--- GOAL OF THE EXERCISE ---
Return only the lines running from the line with "1333 pixels high." down to the line with "return b, bend", both included, exactly as they appear.

+++ EXTRACTED INFORMATION +++

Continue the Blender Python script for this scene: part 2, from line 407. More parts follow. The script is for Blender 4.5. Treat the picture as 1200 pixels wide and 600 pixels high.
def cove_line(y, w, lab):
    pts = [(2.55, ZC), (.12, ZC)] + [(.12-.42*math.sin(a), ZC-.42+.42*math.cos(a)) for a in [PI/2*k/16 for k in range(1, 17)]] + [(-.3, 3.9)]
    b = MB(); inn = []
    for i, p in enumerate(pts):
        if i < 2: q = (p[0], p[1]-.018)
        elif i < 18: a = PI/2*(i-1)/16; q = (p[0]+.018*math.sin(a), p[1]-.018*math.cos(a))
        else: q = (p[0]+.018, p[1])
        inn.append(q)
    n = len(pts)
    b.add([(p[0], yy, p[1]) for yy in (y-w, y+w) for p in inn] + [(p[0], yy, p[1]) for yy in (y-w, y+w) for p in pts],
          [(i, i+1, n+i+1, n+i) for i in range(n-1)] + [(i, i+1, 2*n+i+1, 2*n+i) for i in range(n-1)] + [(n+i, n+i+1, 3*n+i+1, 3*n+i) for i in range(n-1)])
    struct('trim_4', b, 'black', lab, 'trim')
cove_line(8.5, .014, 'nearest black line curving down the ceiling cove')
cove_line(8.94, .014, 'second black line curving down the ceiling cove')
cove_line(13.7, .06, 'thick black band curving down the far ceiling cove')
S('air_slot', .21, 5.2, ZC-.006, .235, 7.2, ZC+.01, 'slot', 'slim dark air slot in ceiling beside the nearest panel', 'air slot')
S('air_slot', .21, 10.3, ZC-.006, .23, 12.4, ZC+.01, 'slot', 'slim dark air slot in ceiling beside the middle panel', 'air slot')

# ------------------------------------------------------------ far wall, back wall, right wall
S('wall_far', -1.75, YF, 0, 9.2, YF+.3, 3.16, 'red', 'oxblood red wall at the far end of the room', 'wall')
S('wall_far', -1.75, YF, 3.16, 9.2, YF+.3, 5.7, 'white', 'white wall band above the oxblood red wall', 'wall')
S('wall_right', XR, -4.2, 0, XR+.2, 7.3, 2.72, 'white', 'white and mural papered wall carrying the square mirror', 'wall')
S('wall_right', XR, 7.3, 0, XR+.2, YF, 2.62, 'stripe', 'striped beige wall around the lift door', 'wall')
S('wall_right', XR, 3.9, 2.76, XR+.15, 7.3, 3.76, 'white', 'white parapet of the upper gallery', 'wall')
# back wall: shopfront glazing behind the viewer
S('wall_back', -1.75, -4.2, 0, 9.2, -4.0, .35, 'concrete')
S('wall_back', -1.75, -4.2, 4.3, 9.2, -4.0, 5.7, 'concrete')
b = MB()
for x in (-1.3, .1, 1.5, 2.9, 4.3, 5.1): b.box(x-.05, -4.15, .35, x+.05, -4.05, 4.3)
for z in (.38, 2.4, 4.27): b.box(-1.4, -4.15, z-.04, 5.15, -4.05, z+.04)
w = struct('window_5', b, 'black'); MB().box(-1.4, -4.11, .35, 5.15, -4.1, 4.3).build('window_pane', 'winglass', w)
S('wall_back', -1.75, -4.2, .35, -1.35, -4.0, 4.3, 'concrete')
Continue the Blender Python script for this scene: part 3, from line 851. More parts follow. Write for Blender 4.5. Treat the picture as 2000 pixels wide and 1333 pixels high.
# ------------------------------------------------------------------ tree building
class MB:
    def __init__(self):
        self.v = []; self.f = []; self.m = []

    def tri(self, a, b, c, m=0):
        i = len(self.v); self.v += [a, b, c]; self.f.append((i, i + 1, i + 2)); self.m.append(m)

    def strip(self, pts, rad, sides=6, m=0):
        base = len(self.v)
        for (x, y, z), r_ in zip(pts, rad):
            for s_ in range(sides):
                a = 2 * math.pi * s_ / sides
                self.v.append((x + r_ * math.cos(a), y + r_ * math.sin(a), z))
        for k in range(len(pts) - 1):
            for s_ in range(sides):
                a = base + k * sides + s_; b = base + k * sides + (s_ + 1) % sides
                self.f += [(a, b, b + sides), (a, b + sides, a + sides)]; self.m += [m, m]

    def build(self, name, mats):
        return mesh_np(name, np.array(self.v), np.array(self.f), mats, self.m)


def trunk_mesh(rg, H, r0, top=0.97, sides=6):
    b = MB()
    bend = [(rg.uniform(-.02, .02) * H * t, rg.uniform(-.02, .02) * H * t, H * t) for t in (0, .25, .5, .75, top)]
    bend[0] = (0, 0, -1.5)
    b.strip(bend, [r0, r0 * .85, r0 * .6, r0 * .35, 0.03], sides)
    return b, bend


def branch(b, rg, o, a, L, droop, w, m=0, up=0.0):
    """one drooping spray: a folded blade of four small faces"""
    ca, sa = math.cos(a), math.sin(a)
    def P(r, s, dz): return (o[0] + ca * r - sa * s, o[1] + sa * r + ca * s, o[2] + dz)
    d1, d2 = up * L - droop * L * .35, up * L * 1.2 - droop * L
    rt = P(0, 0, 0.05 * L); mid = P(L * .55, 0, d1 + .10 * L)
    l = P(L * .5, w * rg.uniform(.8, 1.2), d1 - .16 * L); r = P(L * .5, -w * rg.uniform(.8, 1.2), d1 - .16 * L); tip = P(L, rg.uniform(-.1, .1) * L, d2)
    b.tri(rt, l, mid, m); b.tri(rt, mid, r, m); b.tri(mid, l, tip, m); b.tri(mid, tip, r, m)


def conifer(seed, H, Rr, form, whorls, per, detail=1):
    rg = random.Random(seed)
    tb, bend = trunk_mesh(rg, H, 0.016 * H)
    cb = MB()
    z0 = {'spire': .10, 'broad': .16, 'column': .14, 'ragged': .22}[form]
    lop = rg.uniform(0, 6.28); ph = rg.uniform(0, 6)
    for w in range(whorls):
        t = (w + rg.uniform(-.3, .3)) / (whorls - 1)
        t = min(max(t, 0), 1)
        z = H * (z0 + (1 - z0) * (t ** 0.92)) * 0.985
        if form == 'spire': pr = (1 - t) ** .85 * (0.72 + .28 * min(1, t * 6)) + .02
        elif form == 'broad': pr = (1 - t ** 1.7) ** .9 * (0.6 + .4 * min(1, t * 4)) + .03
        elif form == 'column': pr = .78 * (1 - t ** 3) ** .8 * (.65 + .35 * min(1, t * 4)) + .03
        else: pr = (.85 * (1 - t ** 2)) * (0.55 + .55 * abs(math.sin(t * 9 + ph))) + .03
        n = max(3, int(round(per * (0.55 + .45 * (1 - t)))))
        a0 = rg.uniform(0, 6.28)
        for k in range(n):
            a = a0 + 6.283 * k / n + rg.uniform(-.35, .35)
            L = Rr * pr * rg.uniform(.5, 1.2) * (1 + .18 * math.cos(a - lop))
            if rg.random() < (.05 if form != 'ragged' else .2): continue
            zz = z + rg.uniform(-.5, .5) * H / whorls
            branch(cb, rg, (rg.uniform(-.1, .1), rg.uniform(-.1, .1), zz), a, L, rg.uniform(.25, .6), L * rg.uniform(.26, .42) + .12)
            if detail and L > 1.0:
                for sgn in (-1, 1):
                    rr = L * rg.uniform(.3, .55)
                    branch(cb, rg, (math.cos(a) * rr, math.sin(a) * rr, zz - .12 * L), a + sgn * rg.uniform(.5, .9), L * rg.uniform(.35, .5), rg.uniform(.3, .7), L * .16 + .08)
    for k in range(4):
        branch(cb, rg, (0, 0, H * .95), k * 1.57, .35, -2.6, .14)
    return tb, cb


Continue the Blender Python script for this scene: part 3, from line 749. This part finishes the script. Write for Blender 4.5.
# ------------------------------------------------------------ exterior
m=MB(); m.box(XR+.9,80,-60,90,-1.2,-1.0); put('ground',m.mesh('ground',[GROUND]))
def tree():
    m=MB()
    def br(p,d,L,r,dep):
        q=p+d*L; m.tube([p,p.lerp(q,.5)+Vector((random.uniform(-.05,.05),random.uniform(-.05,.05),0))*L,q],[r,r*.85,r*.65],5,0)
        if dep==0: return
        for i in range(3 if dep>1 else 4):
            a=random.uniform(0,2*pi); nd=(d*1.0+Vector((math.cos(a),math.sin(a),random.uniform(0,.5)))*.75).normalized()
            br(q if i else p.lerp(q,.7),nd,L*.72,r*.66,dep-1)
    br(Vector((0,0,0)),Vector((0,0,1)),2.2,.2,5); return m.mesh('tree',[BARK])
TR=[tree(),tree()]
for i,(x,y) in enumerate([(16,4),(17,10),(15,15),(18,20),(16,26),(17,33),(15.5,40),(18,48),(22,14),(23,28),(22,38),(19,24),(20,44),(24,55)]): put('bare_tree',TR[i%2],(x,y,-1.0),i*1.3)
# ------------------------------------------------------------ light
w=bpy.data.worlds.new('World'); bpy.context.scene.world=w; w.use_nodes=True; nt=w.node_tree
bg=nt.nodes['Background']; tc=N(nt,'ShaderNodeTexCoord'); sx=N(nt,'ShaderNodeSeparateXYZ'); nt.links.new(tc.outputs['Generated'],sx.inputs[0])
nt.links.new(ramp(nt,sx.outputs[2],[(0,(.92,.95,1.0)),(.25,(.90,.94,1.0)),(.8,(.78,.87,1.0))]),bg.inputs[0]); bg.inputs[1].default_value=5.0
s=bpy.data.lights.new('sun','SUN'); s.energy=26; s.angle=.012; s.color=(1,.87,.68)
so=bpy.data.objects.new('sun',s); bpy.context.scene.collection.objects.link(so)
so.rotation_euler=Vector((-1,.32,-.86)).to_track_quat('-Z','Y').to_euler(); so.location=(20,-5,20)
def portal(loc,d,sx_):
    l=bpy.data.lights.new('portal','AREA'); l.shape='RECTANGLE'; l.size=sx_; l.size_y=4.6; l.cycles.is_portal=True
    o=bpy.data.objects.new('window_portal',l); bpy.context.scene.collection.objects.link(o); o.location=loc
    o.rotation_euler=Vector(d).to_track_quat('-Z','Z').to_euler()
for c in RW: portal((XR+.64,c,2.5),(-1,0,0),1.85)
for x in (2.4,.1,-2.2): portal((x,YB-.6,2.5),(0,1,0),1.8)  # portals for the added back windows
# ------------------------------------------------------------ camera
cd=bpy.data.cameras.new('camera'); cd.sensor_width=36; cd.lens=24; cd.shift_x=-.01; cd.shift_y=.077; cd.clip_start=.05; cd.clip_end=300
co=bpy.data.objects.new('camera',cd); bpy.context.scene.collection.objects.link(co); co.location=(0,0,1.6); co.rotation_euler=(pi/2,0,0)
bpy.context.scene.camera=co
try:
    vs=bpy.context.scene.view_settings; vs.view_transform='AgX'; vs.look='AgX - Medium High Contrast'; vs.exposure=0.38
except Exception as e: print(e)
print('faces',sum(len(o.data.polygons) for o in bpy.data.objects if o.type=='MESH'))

+++

--- RESULT OF THE EXERCISE ---
Continue the Blender Python script for this scene: part 3, from line 851. More parts follow. Write for Blender 4.5. Treat the picture as 2000 pixels wide and 1333 pixels high.
# ------------------------------------------------------------------ tree building
class MB:
    def __init__(self):
        self.v = []; self.f = []; self.m = []

    def tri(self, a, b, c, m=0):
        i = len(self.v); self.v += [a, b, c]; self.f.append((i, i + 1, i + 2)); self.m.append(m)

    def strip(self, pts, rad, sides=6, m=0):
        base = len(self.v)
        for (x, y, z), r_ in zip(pts, rad):
            for s_ in range(sides):
                a = 2 * math.pi * s_ / sides
                self.v.append((x + r_ * math.cos(a), y + r_ * math.sin(a), z))
        for k in range(len(pts) - 1):
            for s_ in range(sides):
                a = base + k * sides + s_; b = base + k * sides + (s_ + 1) % sides
                self.f += [(a, b, b + sides), (a, b + sides, a + sides)]; self.m += [m, m]

    def build(self, name, mats):
        return mesh_np(name, np.array(self.v), np.array(self.f), mats, self.m)


def trunk_mesh(rg, H, r0, top=0.97, sides=6):
    b = MB()
    bend = [(rg.uniform(-.02, .02) * H * t, rg.uniform(-.02, .02) * H * t, H * t) for t in (0, .25, .5, .75, top)]
    bend[0] = (0, 0, -1.5)
    b.strip(bend, [r0, r0 * .85, r0 * .6, r0 * .35, 0.03], sides)
    return b, bend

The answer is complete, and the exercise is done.